President Trump also announced that the United States was reinstating a naval blockade on Iran and that the United States would “be reimbursed, at the rate of 20% on all cargo shipped, for any and all costs necessary to do the job of providing safety and security to this very volatile section of the World.” Opposing Trump’s proposal, the UN’s shipping agency said it was opposed to any fees for straits used for international navigation, stressing that there is no legal basis for introducing mandatory tolls on strait transits.
Due to the strikes over the July 11/July 12 weekend, Brent oil futures, the international benchmark, rose 5.3% to $80 per barrel. West Texas Intermediate futures were 5.3% higher at $75.18 a barrel.
Europe’s Jet Fuel Inventories
Until war broke out at the end of February, Europe had relied on the Middle East for around half of its jet fuel imports. A supply deficit is expected across Europe of nearly 600,000 barrels per day in the third quarter, while the United States expects to see surpluses of 116,000 barrels per day and the Asia-Pacific region expects to see surpluses of 425,000 barrels per day. Reuters reports that Europe’s jet fuel inventories were at 38 million barrels at the start of June, which leaves Europe with less than 30 days of demand cover. Europe has imported jet fuel from the United States and Asia, raised its refiners’ output, and drawn on stocks to keep planes in the air. Britain, France, and Germany are particularly vulnerable due to decades of refinery closures, making them more reliant on Middle Eastern shipments via the Strait of Hormuz.

More Oil Pipeline Capacity to Bypass Hormuz
Some analysts expect countries to develop ways to permanently bypass the Strait of Hormuz. According to Reuters, Goldman Sachs estimated that expanding pipeline capacity in the Middle East could shield more than 60% of pre-war Gulf oil exports from future Hormuz disruptions by the end of 2028. The bank’s base-case forecast assumes pipeline capacity will increase by 3.8 million barrels per day by the end of 2027 and by 7.3 million barrels per day cumulatively by the end of 2028, taking total effective bypass capacity to more than 14 million barrels per day by the end of 2028.

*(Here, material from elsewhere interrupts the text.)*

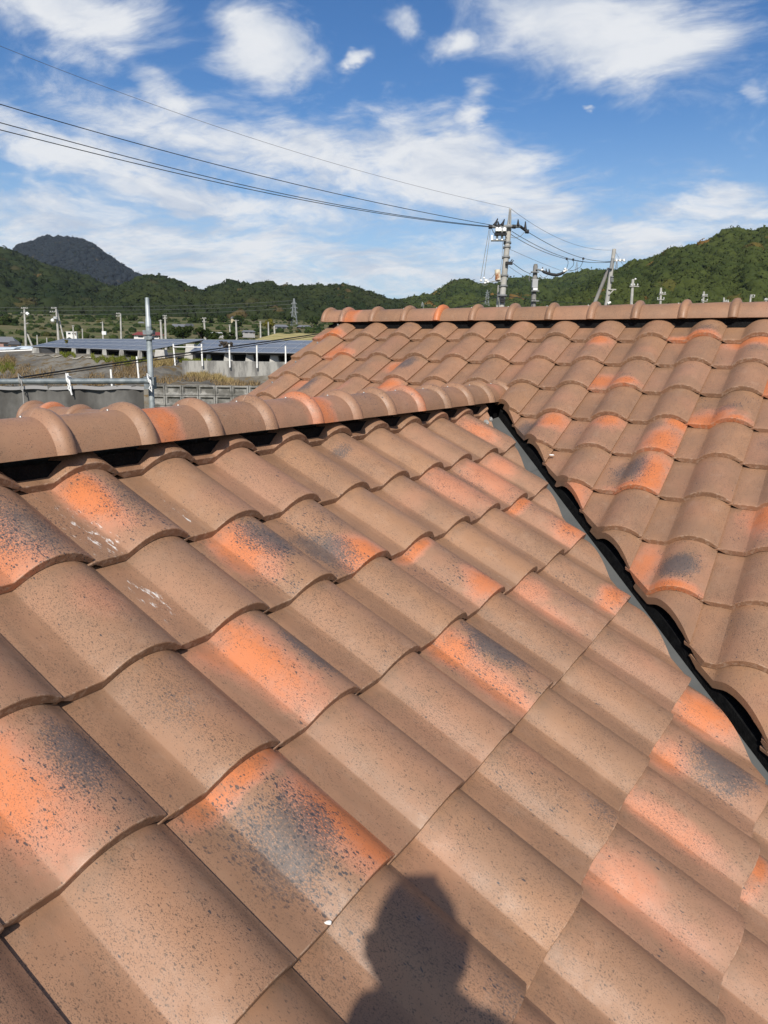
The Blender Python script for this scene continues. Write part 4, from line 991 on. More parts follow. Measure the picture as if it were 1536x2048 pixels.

Saudi Arabia is considering expanding the capacity of its East-West oil pipeline by up to 2 million barrels per day, allowing more exports to bypass the Strait of Hormuz. The existing East-West pipeline can now ship up to 7 million barrels per day from the country’s eastern oil fields to the Red Sea export terminal at Yanbu. About 2 million barrels per day are for domestic refinery use, and about 5 million barrels per day are for export. Like Saudi Arabia, the United Arab Emirates (UAE) can avoid the strait by using its oil pipeline to Fujairah, which carries up to 1.8 million barrels per day. The country has completed half of a new West-East pipeline that will double its crude oil capacity when it becomes operational next year.
Conclusion
The conflict in Iran continues with the United States and Iran exchanging strikes and oil prices increasing toward $80 a barrel. Iran considers the Strait of Hormuz closed as it does not recognize transit near Oman’s coast as a viable passageway. Vessels continue to use it, risking attacks from Iran. The United States is reinstating its naval blockade on Iranian ports, and President Trump has suggested the U.S. charge for safe and secure passage via the strait. At four and a half months into the conflict, oil, petroleum products, and natural gas stocks are running very low, with some nearing their operational minimum levels. Some analysts expect Middle East producers to work on ways to bypass the strait in the future, most likely by building pipelines.